Suppose the president of the United States invited you and a few of your friends to the White House for a reception. As you enter the cozy green room, the president is sitting by the fireplace and you walk right by him without a glance or a greeting. For the whole evening, you neither look at him nor speak to him nor thank him nor inquire why he called you together. But every time the one reporter asks you if you believe in the existence of the president, you say, “Of course.” You even agree that this is his house and that all this food came from his kitchen. But you pay him no regard. Practically speaking you act as if you do not believe he exists. You ignore him. He has no place in the affections of your heart. His gifts, not himself, are the center of your attention.
The vast majority of people who say they believe in God treat him this way. He is like hydrogen. You learned once in school that it is in the air you breathe, but after that, your belief in it has made no difference in your life. Every time someone takes a poll, you say, “Of course, hydrogen exists.” Then you return to things that matter.
Put yourself forward a few years to the day when every human being will give an account of himself before the living God. God will say to millions of people, “Now it is my understanding that you said often during your life that you believed in me. You affirmed my existence. Is that right?” “Yes.” “And is it not true that in your life the more honor and importance and virtue and power and beauty a person had, the more regard he was paid and the more respect he was shown and the more admiration he received? Is that not the case?” “Yes.” “Then why is it that I had such an insignificant place in your life since you say you believed in me? Why didn’t you feel more admiration for me and seek my wisdom more often and spend time in fellowship with me and strive to know the way I wanted you to make all your everyday decisions? Why did you treat me as though I were like hydrogen?”

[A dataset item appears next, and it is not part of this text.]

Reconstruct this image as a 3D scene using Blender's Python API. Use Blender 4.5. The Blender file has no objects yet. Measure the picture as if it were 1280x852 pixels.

What is the world going to answer? What are thousands of so-called Christians going to answer, whose faith in God is virtually the same as their faith in hydrogen?
Oh, how easy it is going to be for God to condemn the world at the judgment! Sometimes in our self-asserting pride, we actually think that God is going to have trouble finding enough evidence to be just in sentencing people to hell. But if you allow yourself to think clearly for a moment about the overwhelming implications of the statement, “God exists,” you will see that it is going to be very easy for the Judge on that day. The defendants will be utterly speechless because of the manifest inconsistency of their lives. The portfolio of the prosecuting attorney will not have to be opened beyond page 1 where it says, “Defendant affirmed that God exists; personal life lived as though God made no difference.”